In the symbolism of Renaissance art fate is sometimes represented as the wind blowing on the sails of a vessel, while man stands at the steering wheel and determines the direction as much as it can be determined under the given conditions. Man tries to actualize all his potentialities; and his potentialities are inexhaustible. For he is the microcosm, in whom all cosmic forces are potentially present, and who participates in all spheres and strata of the universe. Through him the universe continues the creative process which first has produced him as the aim and the center of the creation. Now man has to shape his world and himself, according to the productive powers given to him. In him nature comes to its fulfillment, it is taken into his knowledge and his transforming technical activity.

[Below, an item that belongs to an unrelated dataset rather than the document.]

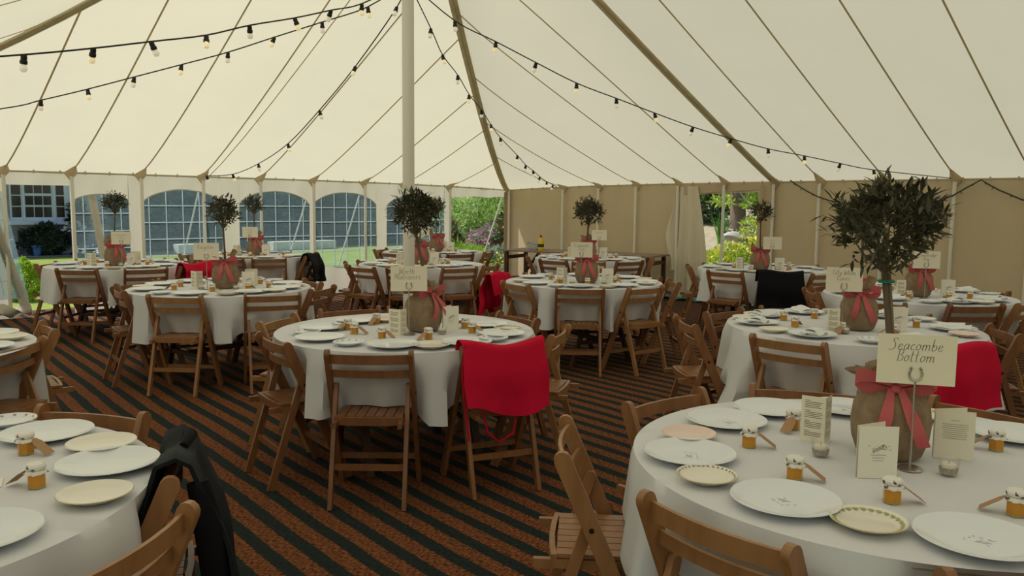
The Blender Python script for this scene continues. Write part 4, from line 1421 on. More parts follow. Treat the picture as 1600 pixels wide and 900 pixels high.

In the visual arts nature is drawn into the human sphere and man is posited in nature, and both are shown in their ultimate possibilities of beauty. The bearer of this creative process is the individual who, as an individual, is a unique representative of the universe. Most important is the creative individual, the genius, in whom, as Kant later formulated it, the unconscious creativity of nature breaks into the consciousness of man. Men like Pico della Mirandola, Leonardo da Vinci, Giordano Bruno, Shaftesbury, Goethe, Schelling were inspired by this idea of a participation in the creative process of the universe. In these men enthusiasm and rationality were united. Their courage was both the courage to be as oneself and the courage to be as a part. The doctrine of the individual as the microcosmic participant in the creative process of the macrocosm presented them with the possibility of this synthesis. Man’s productivity moves from potentiality to actuality in such a way that everything actualized has potentialities for further actualization. This is the basic structure of progress.